Never did find the answer to this, but I made my own alternative.

I created rc.local_jjp in /etc

#!/bin/sh -e
#
# rc.local_jjp
#
# This script is executed at the start of runlevel 0 and 6
#    and at the end of runlevels 1,2 and 3
# Make sure that the script will "exit 0" on success or any other
# value on error.
#

LOG='/var/log/maint/mysyslog'
DATE="`date`"

case "$1" in
start)
    start
    ;;
stop)
    echo "System Shutdown at $DATE" >> $LOG
    ;;
restart)
    echo "System Restart at $DATE" >> $LOG
    ;;
*)
    echo "Usage: $0 {start|stop|restart}" >> $LOG
    exit 1
esac

exit 0

Then, I symlinked it into the runlevel directories.

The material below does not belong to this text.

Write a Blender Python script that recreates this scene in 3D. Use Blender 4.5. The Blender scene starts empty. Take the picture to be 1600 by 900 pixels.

sudo ln -s /etc/rc.local_jjp /etc/rc0.d/K02rc.local_jjp
sudo ln -s /etc/rc.local_jjp /etc/rc1.d/S99rc.local_jjp
sudo ln -s /etc/rc.local_jjp /etc/rc2.d/S99rc.local_jjp
sudo ln -s /etc/rc.local_jjp /etc/rc3.d/S99rc.local_jjp
sudo ln -s /etc/rc.local_jjp /etc/rc6.d/K02rc.local_jjp

(I wasn't really clear on what runlevels 4 and 5 do, so I didn't add symlinks for them.)

Now, I have my own little syslog which shows startups and shutdowns.

I won't say much about Linux startup and shutdown behavior (mainly because I don't understand it that well), but the basic idea is that scripts in special directories get executed when the system changes runlevel such as when it changes from boot up to multiuser (runlevel 3).

Since my script needs the system to be running normally and because I don't want to chance interfering with something important, I named the symlinks so that it would get executed as one of the last things on startup and one of the first things on shutdown.